— Start Material —
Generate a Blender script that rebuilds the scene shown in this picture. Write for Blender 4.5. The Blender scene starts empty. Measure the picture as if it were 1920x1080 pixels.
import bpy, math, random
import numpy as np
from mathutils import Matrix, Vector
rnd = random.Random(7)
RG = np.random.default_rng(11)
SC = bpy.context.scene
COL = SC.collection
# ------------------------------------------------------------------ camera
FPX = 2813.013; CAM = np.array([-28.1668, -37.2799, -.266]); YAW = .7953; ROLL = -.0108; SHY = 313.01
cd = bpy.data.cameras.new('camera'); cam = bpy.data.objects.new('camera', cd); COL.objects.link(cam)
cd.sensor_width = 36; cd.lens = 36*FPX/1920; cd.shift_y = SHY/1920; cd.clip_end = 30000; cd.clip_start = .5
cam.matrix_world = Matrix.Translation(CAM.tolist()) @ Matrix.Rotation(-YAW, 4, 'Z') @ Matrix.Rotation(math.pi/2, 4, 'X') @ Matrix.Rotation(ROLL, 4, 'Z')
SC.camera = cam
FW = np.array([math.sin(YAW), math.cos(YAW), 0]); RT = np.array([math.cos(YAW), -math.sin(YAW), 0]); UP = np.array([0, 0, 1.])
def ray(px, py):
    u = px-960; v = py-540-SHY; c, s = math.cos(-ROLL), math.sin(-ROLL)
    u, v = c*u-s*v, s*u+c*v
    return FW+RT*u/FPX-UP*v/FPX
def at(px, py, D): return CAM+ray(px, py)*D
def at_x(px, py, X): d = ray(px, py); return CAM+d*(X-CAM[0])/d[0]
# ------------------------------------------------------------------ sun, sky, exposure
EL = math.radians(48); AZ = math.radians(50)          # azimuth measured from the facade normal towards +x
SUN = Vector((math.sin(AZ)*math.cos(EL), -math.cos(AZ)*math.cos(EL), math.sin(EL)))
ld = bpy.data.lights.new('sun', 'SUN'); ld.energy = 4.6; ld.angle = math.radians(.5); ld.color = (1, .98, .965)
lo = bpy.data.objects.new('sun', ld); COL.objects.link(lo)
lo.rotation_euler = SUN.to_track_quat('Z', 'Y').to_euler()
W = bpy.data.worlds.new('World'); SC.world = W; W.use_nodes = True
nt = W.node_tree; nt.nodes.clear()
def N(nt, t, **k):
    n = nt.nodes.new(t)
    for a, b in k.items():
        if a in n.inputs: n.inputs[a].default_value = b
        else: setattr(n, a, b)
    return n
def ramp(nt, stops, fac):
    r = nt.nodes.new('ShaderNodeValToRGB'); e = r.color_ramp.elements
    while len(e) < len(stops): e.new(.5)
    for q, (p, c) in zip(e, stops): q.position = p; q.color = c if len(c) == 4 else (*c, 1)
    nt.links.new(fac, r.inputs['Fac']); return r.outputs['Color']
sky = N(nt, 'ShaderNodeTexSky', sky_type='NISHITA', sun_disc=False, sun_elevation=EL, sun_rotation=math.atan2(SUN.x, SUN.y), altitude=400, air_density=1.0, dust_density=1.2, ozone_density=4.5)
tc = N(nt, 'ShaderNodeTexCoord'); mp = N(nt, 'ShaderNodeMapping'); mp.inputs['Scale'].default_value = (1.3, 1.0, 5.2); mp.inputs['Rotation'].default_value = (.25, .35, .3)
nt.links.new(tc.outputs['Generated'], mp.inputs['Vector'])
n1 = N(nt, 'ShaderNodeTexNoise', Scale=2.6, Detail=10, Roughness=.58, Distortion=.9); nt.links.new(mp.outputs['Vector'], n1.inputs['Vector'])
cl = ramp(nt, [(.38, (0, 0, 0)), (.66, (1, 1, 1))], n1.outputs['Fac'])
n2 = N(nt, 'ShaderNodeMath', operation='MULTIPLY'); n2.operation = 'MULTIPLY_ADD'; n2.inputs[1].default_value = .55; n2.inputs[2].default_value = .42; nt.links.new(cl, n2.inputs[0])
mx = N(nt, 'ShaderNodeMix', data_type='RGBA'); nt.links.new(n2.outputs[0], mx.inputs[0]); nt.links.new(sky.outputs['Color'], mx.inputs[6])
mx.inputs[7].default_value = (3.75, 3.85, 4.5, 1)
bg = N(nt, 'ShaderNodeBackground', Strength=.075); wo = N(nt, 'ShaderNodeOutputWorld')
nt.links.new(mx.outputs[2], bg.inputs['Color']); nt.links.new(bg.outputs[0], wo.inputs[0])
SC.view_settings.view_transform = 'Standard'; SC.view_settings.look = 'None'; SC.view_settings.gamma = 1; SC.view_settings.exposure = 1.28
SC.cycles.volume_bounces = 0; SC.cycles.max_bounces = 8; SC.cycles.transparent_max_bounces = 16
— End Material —
## Instructions to follow
Copy the data above exactly. Every line must be included.

## Full output
Generate a Blender script that rebuilds the scene shown in this picture. Write for Blender 4.5. The Blender scene starts empty. Measure the picture as if it were 1920x1080 pixels.
import bpy, math, random
import numpy as np
from mathutils import Matrix, Vector
rnd = random.Random(7)
RG = np.random.default_rng(11)
SC = bpy.context.scene
COL = SC.collection
# ------------------------------------------------------------------ camera
FPX = 2813.013; CAM = np.array([-28.1668, -37.2799, -.266]); YAW = .7953; ROLL = -.0108; SHY = 313.01
cd = bpy.data.cameras.new('camera'); cam = bpy.data.objects.new('camera', cd); COL.objects.link(cam)
cd.sensor_width = 36; cd.lens = 36*FPX/1920; cd.shift_y = SHY/1920; cd.clip_end = 30000; cd.clip_start = .5
cam.matrix_world = Matrix.Translation(CAM.tolist()) @ Matrix.Rotation(-YAW, 4, 'Z') @ Matrix.Rotation(math.pi/2, 4, 'X') @ Matrix.Rotation(ROLL, 4, 'Z')
SC.camera = cam
FW = np.array([math.sin(YAW), math.cos(YAW), 0]); RT = np.array([math.cos(YAW), -math.sin(YAW), 0]); UP = np.array([0, 0, 1.])
def ray(px, py):
    u = px-960; v = py-540-SHY; c, s = math.cos(-ROLL), math.sin(-ROLL)
    u, v = c*u-s*v, s*u+c*v
    return FW+RT*u/FPX-UP*v/FPX
def at(px, py, D): return CAM+ray(px, py)*D
def at_x(px, py, X): d = ray(px, py); return CAM+d*(X-CAM[0])/d[0]
# ------------------------------------------------------------------ sun, sky, exposure
EL = math.radians(48); AZ = math.radians(50)          # azimuth measured from the facade normal towards +x
SUN = Vector((math.sin(AZ)*math.cos(EL), -math.cos(AZ)*math.cos(EL), math.sin(EL)))
ld = bpy.data.lights.new('sun', 'SUN'); ld.energy = 4.6; ld.angle = math.radians(.5); ld.color = (1, .98, .965)
lo = bpy.data.objects.new('sun', ld); COL.objects.link(lo)
lo.rotation_euler = SUN.to_track_quat('Z', 'Y').to_euler()
W = bpy.data.worlds.new('World'); SC.world = W; W.use_nodes = True
nt = W.node_tree; nt.nodes.clear()
def N(nt, t, **k):
    n = nt.nodes.new(t)
    for a, b in k.items():
        if a in n.inputs: n.inputs[a].default_value = b
        else: setattr(n, a, b)
    return n
def ramp(nt, stops, fac):
    r = nt.nodes.new('ShaderNodeValToRGB'); e = r.color_ramp.elements
    while len(e) < len(stops): e.new(.5)
    for q, (p, c) in zip(e, stops): q.position = p; q.color = c if len(c) == 4 else (*c, 1)
    nt.links.new(fac, r.inputs['Fac']); return r.outputs['Color']
sky = N(nt, 'ShaderNodeTexSky', sky_type='NISHITA', sun_disc=False, sun_elevation=EL, sun_rotation=math.atan2(SUN.x, SUN.y), altitude=400, air_density=1.0, dust_density=1.2, ozone_density=4.5)
tc = N(nt, 'ShaderNodeTexCoord'); mp = N(nt, 'ShaderNodeMapping'); mp.inputs['Scale'].default_value = (1.3, 1.0, 5.2); mp.inputs['Rotation'].default_value = (.25, .35, .3)
nt.links.new(tc.outputs['Generated'], mp.inputs['Vector'])
n1 = N(nt, 'ShaderNodeTexNoise', Scale=2.6, Detail=10, Roughness=.58, Distortion=.9); nt.links.new(mp.outputs['Vector'], n1.inputs['Vector'])
cl = ramp(nt, [(.38, (0, 0, 0)), (.66, (1, 1, 1))], n1.outputs['Fac'])
n2 = N(nt, 'ShaderNodeMath', operation='MULTIPLY'); n2.operation = 'MULTIPLY_ADD'; n2.inputs[1].default_value = .55; n2.inputs[2].default_value = .42; nt.links.new(cl, n2.inputs[0])
mx = N(nt, 'ShaderNodeMix', data_type='RGBA'); nt.links.new(n2.outputs[0], mx.inputs[0]); nt.links.new(sky.outputs['Color'], mx.inputs[6])
mx.inputs[7].default_value = (3.75, 3.85, 4.5, 1)
bg = N(nt, 'ShaderNodeBackground', Strength=.075); wo = N(nt, 'ShaderNodeOutputWorld')
nt.links.new(mx.outputs[2], bg.inputs['Color']); nt.links.new(bg.outputs[0], wo.inputs[0])
SC.view_settings.view_transform = 'Standard'; SC.view_settings.look = 'None'; SC.view_settings.gamma = 1; SC.view_settings.exposure = 1.28
SC.cycles.volume_bounces = 0; SC.cycles.max_bounces = 8; SC.cycles.transparent_max_bounces = 16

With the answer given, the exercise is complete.